Like many artists today, Sarah, too, finds success using social media as a retail outlet. She also has works at Little Lambs and Ivy on Devine Street and has considered offering an open studio once a month so people can view her art.


Sarah Bowers dabbles in watercolor and graphite but prefers oils and acrylics to capture inspirations from trips to Edisto Beach and her family’s farm.
Ageless
The great thing about creating art is that age is just a number. As long as an artist can move, an artist can create.
Angel does not plan to slow down. “I have several ideas for projects I’d like to spend some time on — one of which is a big mosaic heirloom tomato sculpture in front of City Roots. I’d like to study more and continue working as an artist-in-residence somewhere. I’d also love to do a collaborative mosaic project with school children in a country that doesn’t have what we have, and I want to create a large community work just from our discards — old jewelry pieces, broken china, buttons and nick-knacks. It could be a memorial piece with items from loved ones, but I want it to be joyful.

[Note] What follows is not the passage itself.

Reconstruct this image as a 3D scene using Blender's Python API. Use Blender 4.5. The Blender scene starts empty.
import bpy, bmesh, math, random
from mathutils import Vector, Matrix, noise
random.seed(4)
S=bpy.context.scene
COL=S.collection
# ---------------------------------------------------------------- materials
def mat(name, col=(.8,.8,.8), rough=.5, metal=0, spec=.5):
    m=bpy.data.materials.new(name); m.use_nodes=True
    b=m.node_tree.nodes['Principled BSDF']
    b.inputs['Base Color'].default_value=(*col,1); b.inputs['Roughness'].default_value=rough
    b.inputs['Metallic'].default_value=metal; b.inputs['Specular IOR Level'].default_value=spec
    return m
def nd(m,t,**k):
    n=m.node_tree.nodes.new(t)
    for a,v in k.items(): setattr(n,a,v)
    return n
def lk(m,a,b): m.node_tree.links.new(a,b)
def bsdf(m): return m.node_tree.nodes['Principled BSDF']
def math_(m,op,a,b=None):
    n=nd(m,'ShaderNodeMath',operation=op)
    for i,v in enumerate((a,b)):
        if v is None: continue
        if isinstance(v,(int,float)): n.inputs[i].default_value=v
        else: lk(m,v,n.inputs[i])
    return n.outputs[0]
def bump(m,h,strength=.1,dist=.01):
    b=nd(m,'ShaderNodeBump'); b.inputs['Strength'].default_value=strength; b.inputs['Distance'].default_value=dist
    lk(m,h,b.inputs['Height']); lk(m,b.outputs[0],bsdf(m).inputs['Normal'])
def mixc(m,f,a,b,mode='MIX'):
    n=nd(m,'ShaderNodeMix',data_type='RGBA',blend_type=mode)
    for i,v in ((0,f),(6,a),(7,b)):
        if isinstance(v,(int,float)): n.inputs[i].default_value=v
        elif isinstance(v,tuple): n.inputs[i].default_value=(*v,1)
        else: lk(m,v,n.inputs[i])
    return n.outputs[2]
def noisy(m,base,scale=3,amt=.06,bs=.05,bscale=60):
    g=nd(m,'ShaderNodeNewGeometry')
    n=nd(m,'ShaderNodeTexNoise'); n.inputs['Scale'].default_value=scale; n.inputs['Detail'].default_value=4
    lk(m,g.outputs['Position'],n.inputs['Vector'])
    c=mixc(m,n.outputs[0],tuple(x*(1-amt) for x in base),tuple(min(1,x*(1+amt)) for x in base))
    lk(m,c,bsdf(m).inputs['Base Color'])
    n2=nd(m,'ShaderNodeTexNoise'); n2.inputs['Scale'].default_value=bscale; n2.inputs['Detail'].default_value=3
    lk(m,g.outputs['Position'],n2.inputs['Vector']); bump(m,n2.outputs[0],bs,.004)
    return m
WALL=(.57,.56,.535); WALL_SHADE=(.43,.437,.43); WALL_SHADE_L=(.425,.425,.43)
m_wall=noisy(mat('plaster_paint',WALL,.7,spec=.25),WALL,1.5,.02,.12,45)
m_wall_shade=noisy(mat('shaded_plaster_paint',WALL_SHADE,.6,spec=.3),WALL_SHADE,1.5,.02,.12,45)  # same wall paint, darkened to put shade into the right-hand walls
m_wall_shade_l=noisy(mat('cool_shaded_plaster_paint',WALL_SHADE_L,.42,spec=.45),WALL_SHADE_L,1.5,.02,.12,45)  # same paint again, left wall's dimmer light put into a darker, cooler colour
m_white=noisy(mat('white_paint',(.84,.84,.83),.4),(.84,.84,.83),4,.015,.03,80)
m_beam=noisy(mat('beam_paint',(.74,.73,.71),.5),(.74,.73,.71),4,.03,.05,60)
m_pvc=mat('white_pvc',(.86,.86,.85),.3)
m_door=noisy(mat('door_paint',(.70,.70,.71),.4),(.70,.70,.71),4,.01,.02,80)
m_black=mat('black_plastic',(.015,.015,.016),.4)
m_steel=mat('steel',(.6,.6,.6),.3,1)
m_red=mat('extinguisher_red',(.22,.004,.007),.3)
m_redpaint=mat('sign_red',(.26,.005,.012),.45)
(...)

I’m still thinking on that one.”
Noelle says she simply wants to continue to grow as an artist. One goal is to become a Signature Member of the American Impressionist Society and Oil Painters of America — both of which require that her work be juried into their national shows three years in a row. Already, her work became the poster for the 2010 Central Carolina Food and Wine Festival.
Sometimes meals are skipped because Sarah — who paints almost daily — is so consumed by painting. She insists, however, it is because she experiences such joy in the process.
Laura says her work schedule allows for only five to 10 hours each week of devoted art time, yet she often lies awake spinning with ideas for paintings still yet to be started. “I want to bring joy to others and glorify God through my talents,” she says. “In the next year, my goal is to paint as much as I can and continue to develop my style.”